**Requirement**
Where a line in the listing below contains the word "Python", copy that line.

Part of a data file:
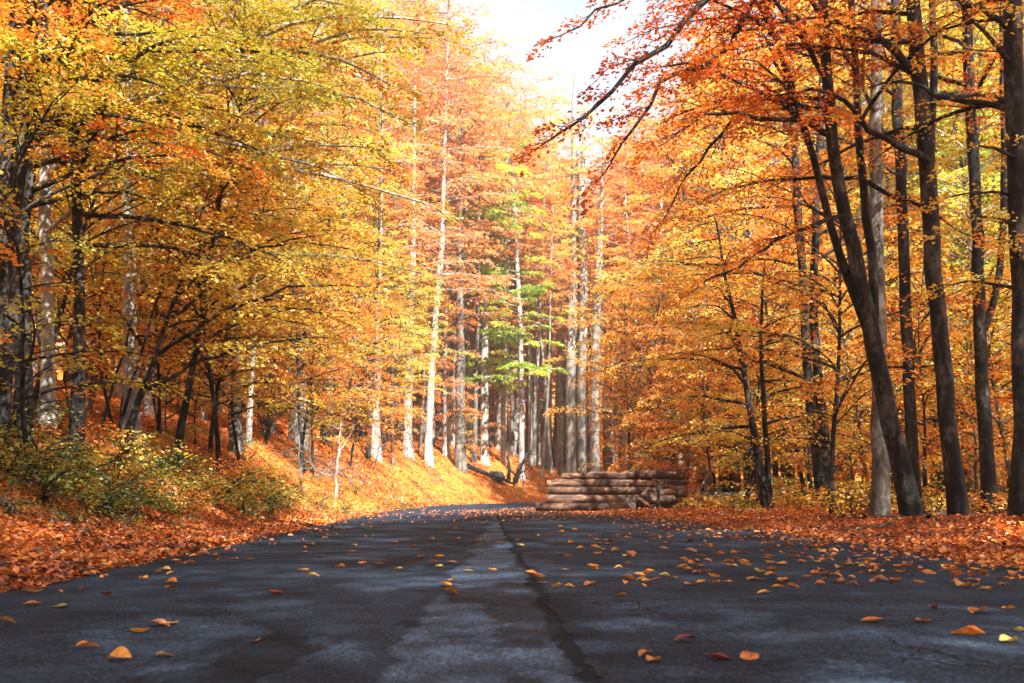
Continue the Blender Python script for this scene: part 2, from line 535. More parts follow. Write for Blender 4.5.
PL, PR = pairs()
nseg = 26
u = np.linspace(0, 1, nseg)
jl = .16 * vnoise(PL[:, 0], PL[:, 1], .7, 21) + .07 * vnoise(PL[:, 0], PL[:, 1], .22, 22)
jr = .16 * vnoise(PR[:, 0], PR[:, 1], .8, 23) + .07 * vnoise(PR[:, 0], PR[:, 1], .22, 24)
wd = PR - PL; ln = np.linalg.norm(wd, axis=1)[:, None]; wd = wd / ln
A = PL + wd * (.10 + jl[:, None]); B = PR - wd * (.10 + jr[:, None])
RX = A[:, None, 0] * (1 - u) + B[:, None, 0] * u; RY = A[:, None, 1] * (1 - u) + B[:, None, 1] * u
RZ = .012 + .012 * vnoise(RX, RY, 1.7, 30) + .03 * np.sin(np.pi * u)[None, :]
RZ[:, 0] = -.03; RZ[:, -1] = -.03
i = np.arange(len(A) - 1)[:, None] * nseg + np.arange(nseg - 1)[None, :]
faces = np.stack([i, i + 1, i + nseg + 1, i + nseg], -1).reshape(-1, 4)
rd = obj('road', mesh_from('road', np.stack([RX, RY, RZ], -1).reshape(-1, 3), faces, 4, [ASPHALT], smooth=True))
props(rd, 'cracked dark asphalt forest road bending past the logs', 'road', kind='structure')


def road_z(x, y):
    return .012 + .012 * vnoise(np.float64(x), np.float64(y), 1.7, 30) + .03 * math.sin(math.pi * min(max((x + 2.9) / 6.6, 0), 1))


# ---------------------------------------------------------------- leaf litter
def litter(name, label, x, y, size, off=.03, tilt=.45):
    n = len(x)
    z = height(x, y); e = .12
    nxv = -(height(x + e, y) - z) / e; nyv = -(height(x, y + e) - z) / e
    N_ = np.stack([nxv, nyv, np.ones(n)], 1) + rng.normal(size=(n, 3)) * tilt
    N_ /= np.linalg.norm(N_, axis=1)[:, None]
    th = rng.uniform(0, 2 * np.pi, n)
    Dv = np.stack([np.cos(th), np.sin(th), np.zeros(n)], 1)
    V = np.clip(.45 + .28 * vnoise(x, y, .7, 40) + .12 * vnoise(x, y, .2, 41) + rng.normal(0, .24, n), 0, 1)
    P = np.stack([x, y, z + rng.uniform(.004, off, n)], 1)
    o = obj(name, leaves_mesh(name, P, N_, Dv, size * rng.uniform(.7, 1.25, n), V, LM['litter'], fine=True, cup=.16))
    return props(o, label, 'leaf litter', kind='stuff')


def scatter_band(P, s0, s1, y0, y1, n, sign, power=1.6):
    """points in a band beside an edge line"""
    seg = resample(P, .1)
    seg = seg[(seg[:, 1] > y0) & (seg[:, 1] < y1)]
    w = 1 / np.maximum(seg[:, 1], 3) ** .8
    k = rng.choice(len(seg) - 1, n, p=w[:-1] / w[:-1].sum())
    t = seg[k + 1] - seg[k]; t /= np.linalg.norm(t, axis=1)[:, None]
    nrm = np.stack([-t[:, 1], t[:, 0]], 1) * sign
    s = s0 + (s1 - s0) * rng.uniform(0, 1, n) ** power
    p = seg[k] + t * rng.uniform(0, .1, n)[:, None] + nrm * s[:, None]
    return p[:, 0], p[:, 1]


x, y = scatter_band(LEFT, -.02, 6.5, 4.2, 34, 80000, 1, 1.15)
litter('leaf_litter', 'thick rust orange beech leaves covering the bank beside the road', x, y, .053, off=.05)
x, y = scatter_band(RIGHT, -.02, 9, 5.5, 36, 60000, -1, 1.2)
litter('leaf_litter', 'thick orange leaf carpet on the verge under the dark trunks', x, y, .058, off=.05)
x, y = scatter_band(LEFT, -.05, 8, 34, 70, 22000, 1, 1.2)
litter('leaf_litter', 'orange leaf cover on the far bank around the road bend', x, y, .11, off=.06)


x, y = scatter_band(LEFT, -.28, .5, 3.5, 30, 9000, 1, 1.)
litter('leaf_litter', 'ragged fringe of orange leaves along the bank edge of the asphalt', x, y, .058, off=.05)
x, y = scatter_band(RIGHT, -.38, .5, 4.5, 34, 9000, -1, .8)
litter('leaf_litter', 'ragged fringe of orange leaves along the verge edge of the asphalt', x, y, .060, off=.05)


# loose fine fragments of leaf on the road by its edges, too many to count
def road_crumbs():
    xs, ys = [], []
    for P, sg, n, w in ((LEFT, -1, 900, .5), (RIGHT, 1, 2300, 1.1)):
        seg = resample(P, .1); seg = seg[(seg[:, 1] > 5) & (seg[:, 1] < 33)]
        wgt = 1 / seg[:, 1] ** .5
        k = rng.choice(len(seg), n, p=wgt / wgt.sum())
        s = rng.exponential(w * .5, n)
        xs.append(seg[k, 0] - sg * s * 1.0 * (1 if sg == 1 else 1)); ys.append(seg[k, 1] + rng.uniform(-.05, .05, n))
    # a drift across the asphalt in front of the logs
    n = 1500
    xs.append(rng.normal(.5, 1.9, n).clip(-3.4, 3)); ys.append(rng.normal(24.5, 3.8, n).clip(17, 36))
    x = np.concatenate(xs); y = np.concatenate(ys)
    n = len(x)
    z = np.array([road_z(a, b) for a, b in zip(x, y)])
    N_ = np.stack([rng.normal(0, .3, n), rng.normal(0, .3, n), np.ones(n)], 1); N_ /= np.linalg.norm(N_, axis=1)[:, None]
    th = rng.uniform(0, 6.28, n); Dv = np.stack([np.cos(th), np.sin(th), 0 * th], 1)
    V = np.clip(rng.normal(.55, .22, n), 0, 1)
    o = obj('leaf_litter', leaves_mesh('leaf_litter', np.stack([x, y, z + .012], 1), N_, Dv, .06 * rng.uniform(.6, 1.2, n), V, LM['litter'], fine=True, cup=.14))
    props(o, 'thin drift of small leaves along the asphalt edges and before the logs', 'leaf litter', kind='stuff')


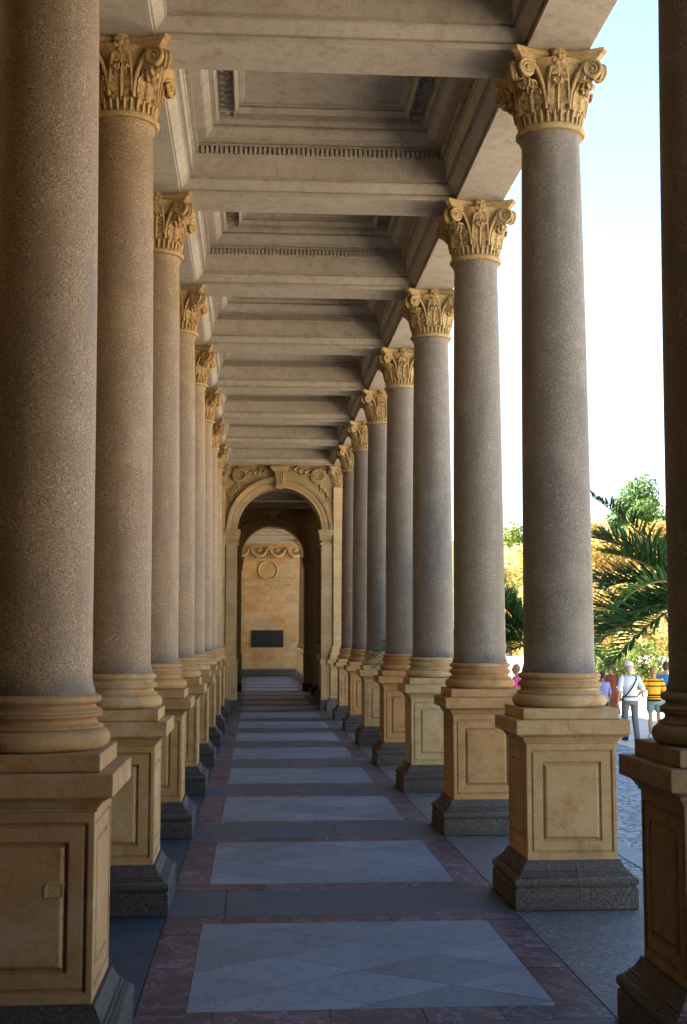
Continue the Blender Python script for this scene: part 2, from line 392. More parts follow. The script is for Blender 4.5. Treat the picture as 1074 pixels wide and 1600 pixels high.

**Solution to this exercise**
Continue the Blender Python script for this scene: part 2, from line 535. More parts follow. Write for Blender 4.5.
Continue the Blender Python script for this scene: part 2, from line 392. More parts follow. The script is for Blender 4.5. Treat the picture as 1074 pixels wide and 1600 pixels high.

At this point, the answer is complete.